Weaver: Remarkable resilience
Mid-sized law firms have improved their margins this year for the first time since 2021 while also reducing their exposure to client interest income, according to NatWest.
The bank’s annual legal report also suggested that the difficulties of attracting and retaining talent are easing.
Authored by Andrew Allen, a partner and head of PKF Francis Clark’s national legal sector team, the report drew on the detailed analysis of 110 law firms’ finances, with a median turnover of £17m.
Median fee income growth in 2025 was 12%, although two-thirds expect it to be less than 5% next year. Private client and residential conveyancing were cited as the most buoyant teams, with litigation and family the least.
A key metric of people costs as a percentage of fees – adjusting for notional partner salaries – was 64%, a point lower than last year.
“In the last two NatWest Bank surveys we have been reporting a gradual decline in core profitability (increase in people costs relative to income), so 2025 is the first year we have seen some improvement since 2021,” it said.
“This improvement in margin seems to have arisen from firms focusing on productivity; looking to increase average chargeable hours and recovered time.
“Many firms have been investing in improvements in time capture, scoping and general matter management to achieve this. This issue remains pivotal to many firms as we move into 2026.”

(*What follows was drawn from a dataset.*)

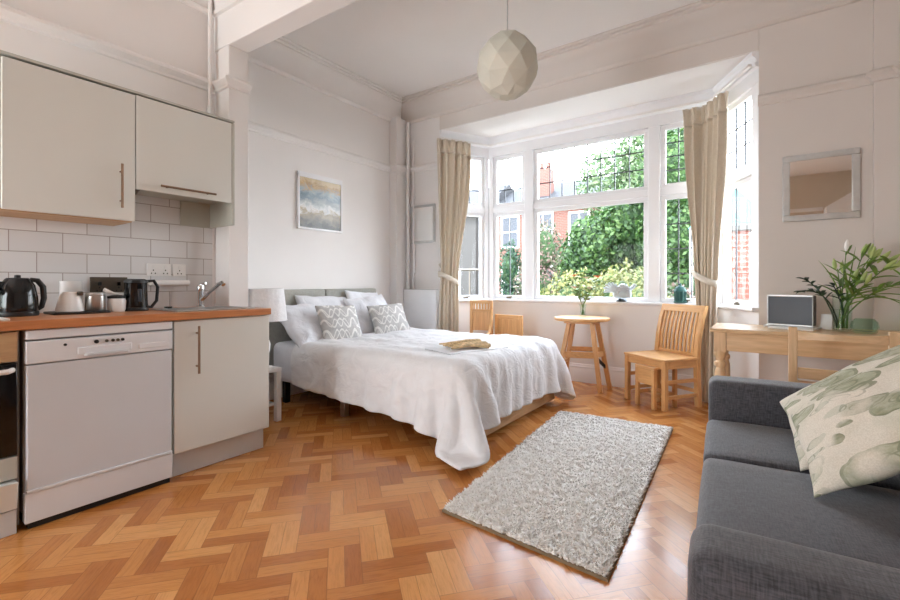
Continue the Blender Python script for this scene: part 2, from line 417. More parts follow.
    def rbox(s, x0, x1, y0, y1, z0, z1, r=.02, n=9, bulge=(0, 0, 0), wob=0, seed=0):
        c = Vector(((x0 + x1) / 2, (y0 + y1) / 2, (z0 + z1) / 2)); h = Vector((abs(x1 - x0) / 2, abs(y1 - y0) / 2, abs(z1 - z0) / 2))
        bm = bmesh.new(); bmesh.ops.create_cube(bm, size=2)
        bmesh.ops.subdivide_edges(bm, edges=bm.edges[:], cuts=n, use_grid_fill=True)
        r = min(r, h.x, h.y, h.z); vs = []
        def warp(t, hh):                       # spend the cuts near the rounded rims
            k = r / hh; a = abs(t); lo = .55
            return math.copysign((a / lo) * (1 - k) if a < lo else (1 - k) + (a - lo) / (1 - lo) * k, t)
        for v in bm.verts:
            q = Vector([warp(v.co[i], h[i]) * h[i] for i in range(3)])
            inn = Vector([max(-(h[i] - r), min(h[i] - r, q[i])) for i in range(3)])
            d = q - inn
            if d.length > 1e-9: q = inn + d.normalized() * r
            u = [q[i] / h[i] for i in range(3)]
            for i in range(3):
                j, k = (i + 1) % 3, (i + 2) % 3
                q[i] += bulge[i] * u[i] * max(0, 1 - u[j] ** 2) * max(0, 1 - u[k] ** 2)
            q = q + c
            if wob: q += noise.noise_vector(q * 7 + Vector((seed, 0, 0))) * wob
            vs.append(q)
        bm.verts.index_update(); fs = [tuple(x.index for x in f.verts) for f in bm.faces]; bm.free()
        return s.add(vs, fs)
    def build(s, name, mat, parent=None, bevel=0, seg=2, smooth=35, sub=0, solid=0, world=False, offset=0):
        vs = s.v
        if world and parent is not None:
            l = Vector((0, 0, 0)); q = parent
            while q is not None: l += q.location; q = q.parent
            vs = [(a - l.x, b - l.y, c - l.z) for a, b, c in vs]
        me = bpy.data.meshes.new(name); me.from_pydata(vs, [], s.f); me.update()
        bm = bmesh.new(); bm.from_mesh(me); bmesh.ops.recalc_face_normals(bm, faces=bm.faces[:]); bm.to_mesh(me); bm.free()
        me.materials.append(M[mat] if isinstance(mat, str) else mat)
        for p in me.polygons: p.use_smooth = True
        if smooth: me.set_sharp_from_angle(angle=R(smooth))
        o = bpy.data.objects.new(name, me); COL.objects.link(o)
        if parent is not None: o.parent = parent
        if solid:
            md = o.modifiers.new('Solidify', 'SOLIDIFY'); md.thickness = solid; md.offset = offset
        if bevel:
            md = o.modifiers.new('Bevel', 'BEVEL'); md.width = bevel; md.segments = seg; md.limit_method = 'ANGLE'; md.angle_limit = R(40)
        if sub:
            md = o.modifiers.new('Subdivision', 'SUBSURF'); md.levels = sub; md.render_levels = sub
        return o

def tag(o, label, cat, group=None):
    o['label'] = label; o['category'] = cat
    if group: o['group'] = group
    return o
def thing(name, label, cat, loc=(0, 0, 0), rz=0, group=None):
    o = bpy.data.objects.new(name, None); COL.objects.link(o); o.empty_display_size = .1
    o.location = loc; o.rotation_euler = (0, 0, rz)
    return tag(o, label, cat, group)
def struct(name, mb, mat, parent=None, **kw):
    o = mb.build(name, mat, parent, **kw)
    if parent is None: o['kind'] = 'structure'
    return o
def dup(root, loc, rz=0, label=None, group=None):
    r = root.copy(); COL.objects.link(r); r.location = loc; r.rotation_euler = (0, 0, rz)
    if label: r['label'] = label
    if group: r['group'] = group
    for ch in list(root.children):
        c = ch.copy(); COL.objects.link(c); c.parent = r
        for g in list(ch.children):
            d = g.copy(); COL.objects.link(d); d.parent = c
    return r
def centred(mb):
    """move the mesh so that its own base centre is the origin; returns that base point"""
    xs = [v[0] for v in mb.v]; ys = [v[1] for v in mb.v]; zs = [v[2] for v in mb.v]
    c = ((min(xs) + max(xs)) / 2, (min(ys) + max(ys)) / 2, min(zs))
    mb.v = [(a - c[0], b - c[1], d - c[2]) for a, b, d in mb.v]; return c

# ------------------------------------------------------------------ camera
cam = bpy.data.cameras.new('camera'); co = bpy.data.objects.new('camera', cam); COL.objects.link(co)
YAW = math.atan2(315, 442)
co.location = (0, 0, 1.07); co.rotation_euler = (R(90), 0, YAW)
cam.sensor_width = 36; cam.lens = 442 / 900 * 36; cam.shift_y = -17 / 900; cam.clip_start = .02; cam.clip_end = 200
scn.camera = co

# ------------------------------------------------------------------ shell
YB = 4.14                      # back wall plane
XK, XB = -3.2, -3.7            # kitchen wall, bed wall
ZC, ZF, ZB = 3.3, 3.14, 2.85   # ceilings: bed zone, front zone, bay
XR, YR = 2.4, -2.6
L0, L1, R1, R0 = (-3.1, YB), (-2.78, 4.73), (-.36, 4.73), (-.04, YB)
struct('floor', MB().prism([(XB - .1, 1.6), (XK - .1, 1.6), (XK - .1, YR), (XR, YR), (XR, YB + .05), (.02, YB + .05), (-.3, 4.83), (-2.84, 4.83), (-3.16, YB + .05), (XB - .1, YB + .05)][::-1], -.1, 0), 'floor')
struct('wall_left', MB().box(XK - .12, XK, YR, 1.6, 0, ZF), 'wall')
struct('wall_left_pier', MB().box(XB - .1, -3.017, 1.6, 1.745, 0, 2.72), 'wall', bevel=.006)
by = lambda x: .042 * (x + 3.017)
struct('beam', MB().prism([(XB - .1, 1.6 + by(XB - .1)), (XR, 1.6 + by(XR)), (XR, 1.745 + by(XR)), (XB - .1, 1.745 + by(XB - .1))], 2.72, ZC + .02), 'wall', bevel=.006)
struct('wall_left_alcove', MB().box(XB - .12, XB, 1.745, YB + .1, 0, ZC + .02), 'wall')
struct('wall_back_left', MB().box(XB - .1, L0[0], YB, YB + .1, 0, ZC + .02), 'wall', bevel=.004)
struct('wall_back_lintel', MB().box(L0[0], R0[0], YB, YB + .1, ZB + .012, ZC + .02), 'wallb')
struct('wall_back_right', MB().box(R0[0], XR, YB, YB + .1, 0, ZC + .02), 'wallb', bevel=.004)
struct('wall_right', MB().box(XR, XR + .1, YR, YB + .1, 0, ZC + .02), 'wall')
M['beige'] = plain('beige_paint', (206, 192, 174), .8, var=.01)
struct('wall_rear', MB().box(-1.9, XR + .1, YR - .1, YR, 0, ZF + .02).box(XK - .1, -1.9, YR - .1, YR, 2.1, ZF + .02), 'beige')
struct('trim_15', MB().hull8([(.9, YR + .001, 2.3), (1.9, YR + .001, 2.3), (1.9, YR + .4, 2.3), (.9, YR + .4, 2.3)], [(.9, YR + .001, 2.45), (1.9, YR + .001, 3.1), (1.9, YR + .4, 3.1), (.9, YR + .4, 2.45)]), 'wall')
struct('trim_16', MB().box(-1.89, .89, YR, YR + .03, 2.43, 2.5), 'trim', bevel=.01)
struct('ceiling', MB().box(XB - .1, XR + .1, 1.745, YB + .1, ZC, ZC + .1), 'ceil')
struct('ceiling_front', MB().prism([(XK - .12, YR), (XR + .1, YR), (XR + .1, 1.9), (XK - .12, 1.62)], ZF, ZF + .1), 'ceil')
O0, O1, O2, O3 = (-3.26, YB + .1), (-2.87, 4.87), (-.27, 4.87), (.12, YB + .1)
struct('ceiling_bay', MB().prism([(L0[0], YB + .001), O1, O2, (R0[0], YB + .001)], ZB, ZB + .011), 'ceil')
# walls below the bay windows
for nm, a, b, c, d in (('wall_bay_left', L0, L1, O1, O0), ('wall_bay_front', L1, R1, O2, O1), ('wall_bay_right', R1, R0, O3, O2)):
    struct(nm, MB().prism([a, b, c, d], 0, .845), 'wall')
# column in the corner, pilasters at the right
struct('wall_corner_column', MB().box(XB, -3.585, 3.93, YB, 0, 3.06), 'wall', bevel=.004)
struct('wall_right_pilaster', MB().box(.6, .725, YB - .05, YB, 0, ZC), 'wallb', bevel=.003)
struct('wall_right_chimney_breast', MB().box(.725, XR, YB - .11, YB, 0, ZC), 'wallb', bevel=.003)

rail = [(0, 2.44), (.014, 2.445), (.018, 2.46), (.03, 2.47), (.045, 2.485), (.045, 2.5), (.03, 2.507), (.02, 2.515), (.012, 2.525), (0, 2.53)]
def railing(n, path, dz=0, prof=rail, mat='trim'):
    struct('trim_%d' % n, MB().sweep([(d, z + dz) for d, z in prof], path), mat)
# paths run so that the room is on the left of the walking direction
railing(1, [(XK, 1.6), (XK, YR)][::1], -.02)
railing(2, [(-3.017, 1.745), (-3.017, 1.6), (XK, 1.6)], -.02)
railing(3, [(XB, YB - .21), (XB, 1.75)], -.03)
railing(4, [(L0[0], YB), (-3.585, YB), (-3.585, 3.93), (XB, 3.93)], -.03)
railing(5, [(XR, YB - .11), (.725, YB - .11), (.725, YB - .05), (.6, YB - .05), (.6, YB), (R0[0] - .005, YB)], -.015, rail, 'wallb')
corn = [(0, 3.02), (.02, 3.025), (.035, 3.045), (.035, 3.06), (.018, 3.068), (.02, 3.085), (.03, 3.15), (.055, 3.21), (.09, 3.245), (.1, 3.25), (.1, 3.265), (.125, 3.27), (.125, 3.285), (.15, 3.29), (.15, 3.3), (0, 3.3)]
railing(6, [(XB, YB), (XB, 1.75)], 0, corn)
railing(17, [(XR, YB), (XB + .001, YB)], 0, corn, 'wallb')
kc = [(0, 2.96), (.02, 2.965), (.03, 2.985), (.015, 3.0), (.03, 3.06), (.06, 3.1), (.1, 3.115), (.12, 3.14), (0, 3.14)]
railing(7, [(XR, 1.6 + by(XR)), (XK, 1.6 + by(XK)), (XK, YR)], 0, kc)
skirt = [(0, 0), (.02, 0), (.02, .14), (.016, .15), (.018, .165), (.01, .18), (.008, .192), (0, .195)]
def skirting(n, path): struct('baseboard_%s' % n, MB().sweep(skirt, path), 'trim')
skirting('bay', [R0, R1, L1, L0])
skirting('back_left', [L0, (-3.585, YB)])
skirting('back_right', [(XR, YB - .11), (.725, YB - .11), (.725, YB - .05), (.6, YB - .05), (.6, YB), R0])
skirting('alcove', [(XB, 3.93), (XB, 1.75)])
skirting('left', [(XK, .4), (XK, YR)])
# head fascia and little cornice inside the bay
bayc = [(-.1, 2.62), (.0, 2.62), (.0, 2.73), (.02, 2.74), (.025, 2.765), (.012, 2.775), (.02, 2.80), (.045, 2.82), (.05, 2.85), (-.1, 2.85)]
struct('trim_8', MB().sweep(bayc, [R0, R1, L1, L0]), 'frame')
# curtain rail track
struct('trim_9', MB().sweep([(.05, 2.735), (.075, 2.735), (.075, 2.755), (.05, 2.755)], [R0, R1, L1, L0]), 'trim')
# window board
struct('trim_10', MB().sweep([(.045, .85), (.05, .862), (.045, .88), (-.12, .88), (-.12, .845), (.03, .845)], [R0, R1, L1, L0]), 'frame', bevel=.004)

# ------------------------------------------------------------------ bay windows
def seg_matrix(a, b):
    d = Vector((b[0] - a[0], b[1] - a[1], 0)).normalized(); n = Vector((-d.y, d.x, 0))   # n: outward for the walk L0 -> R0
    return Matrix(((d.x, n.x, 0, a[0]), (d.y, n.y, 0, a[1]), (0, 0, 1, 0), (0, 0, 0, 1))), math.hypot(b[0] - a[0], b[1] - a[1])
ZS, ZT0, ZT1, ZH = .88, 1.93, 2.0, 2.619
nwin = [0]
def light(mt, s0, s1, z0, z1, cames, catch=True, open_=0):
    """one casement: frame, sash, pane, lead cames, catch (walls coordinates s, n, z)"""
    nwin[0] += 1
    root = bpy.data.objects.new('window_%d' % nwin[0], None); COL.objects.link(root); root['kind'] = 'structure'
    root.location = mt @ Vector(((s0 + s1) / 2, .05, z0)); f = .042
    m = MB(mt)
    m.box(s0, s1, .025, .075, z0, z0 + f).box(s0, s1, .025, .075, z1 - f, z1).box(s0, s0 + f, .025, .075, z0 + f, z1 - f).box(s1 - f, s1, .025, .075, z0 + f, z1 - f)
    m.build('sash', 'frame', root, bevel=.004, world=True)
    g0, g1, h0, h1 = s0 + f, s1 - f, z0 + f, z1 - f
    MB(mt).box(g0 - .006, g1 + .006, .049, .053, h0 - .006, h1 + .006).build('pane', 'glass', root, world=True)
    if cames:
        c = MB(mt); w = .005
        for kind, t, a, b in cames:
            if kind == 'v': x = g0 + (g1 - g0) * t; c.box(x - w, x + w, .045, .057, h0 + (h1 - h0) * a, h0 + (h1 - h0) * b)
            else: z = h0 + (h1 - h0) * t; c.box(g0 + (g1 - g0) * a, g0 + (g1 - g0) * b, .045, .057, z - w, z + w)
        c.build('leading', 'lead', root, world=True)
    if catch:
        c = MB(mt); sm = (s0 + s1) / 2
        c.box(sm - .03, sm + .03, .008, .03, z0 + .004, z0 + .02).tube([(sm - .02, .01, z0 + .02), (sm + .05, .0, z0 + .028)], .006, 8)
        c.build('stay', 'brass', root, world=True, bevel=.002)
    return root
grid = lambda nx, nz: [('v', i / nx, 0, 1) for i in range(1, nx)] + [('h', j / nz, 0, 1) for j in range(1, nz)]
prairie = [('v', .3, 0, 1), ('h', .62, 0, 1), ('v', .65, .62, 1), ('h', .3, 0, 1), ('v', .65, 0, .3)]
def posts(n, mt, items):
    m = MB(mt)
    for a in items: m.box(*a)
    struct('trim_%d' % n, m, 'frame', bevel=.005)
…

The majority of firms (57%) anticipated recouping the extra cost of employer’s national insurance through increased fees, whilst 29% said they would simply reduce their profit margins.
The improvement in profit margins meant median profits per equity partner (PEP) increased by 23% to £340,000 – £204,000 for small firms (up 8%) and £372,000 for large ones (up 23%).
Within this, though, were a quarter of firms reporting growth in PEP of 45% or more, and a quarter seeing declines of 9% or more.
Interest income “remains an important part of the financial model for many law firms” since base rates rose in 2022, Mr Allen wrote.
Interest represented a median 5.6% of firms’ earned income, although for the upper quartile of firms it started at 9.5%.
Converting those results to consider PEP, a median of 21% of PEP arose from interest profits. But for a quarter of firms, it started at 35%.
“Half of the firms reported that between 9% and 35% of their PEP arose from interest profits,” the report said. “Reflecting to 2022 and earlier years this result would have been closer to 1% (or less) for most law firms.”
But Mr Allen said there was evidence that exposure of law firms to interest income has reduced, “in part from lower base rates, higher payments in lieu of interest to clients (i.e. better compliance by law firms with the SRA accounts rules requirements) and higher growth levels in fee income”.
The position was not as bad as 2024, where it was “not unusual” to see firms where 50% of PEP was interest income, while for up to 5% of firms, once profits were set aside for fixed-share members, all of the remaining profit and PEP was interest income.
But he cautioned that, if law firms no longer retained excess interest – as both the Solicitors Regulation Authority (SRA) and Ministry of Justice are considering – “then this would lead to both significant inflation in their fees and most probably the demise of notable volumes of law firms with the associated pressures and challenges that would bring to the SRA intervention team”.
The SRA said last month that it was putting this possible reform on ice until the second half of next year.
The report said: “Joining up some of the results in this report we can see across the sector that there has been healthy growth in top line income levels, the core margins (people costs) have improved in many firms and there is still a high level of interest income being earned.
“The factors combined with more stable overhead growth have driven strong performance at a PEP level for survey respondents in 2025.”
It found too that 84% of firms were optimistic about the future, with 30% very optimistic – “a strong picture” but a little lower when compared to last year.
While attracting and retaining talent still remained the biggest challenge for law firms, with 29% identifying it, this was down from 44% last year and 46% in 2023. One in five firms (21%) did not except any change in headcount by 2026, compared to just 9% last year.
Half of the firms surveyed were actively engaged in using artificial intelligence in their business – compared to 2% two years ago – although most employed in for administrative activity and general matter management rather than delivering legal advice.
David Weaver, head of professional and business services at NatWest, said: “It’s encouraging that the legal sector has exhibited such remarkable resilience with the vast majority of firms having a strong sense of optimism about the future.
“Many of the firms we surveyed demonstrated strong growth in both fee income and profitability despite recent challenges, most notably margin pressures.”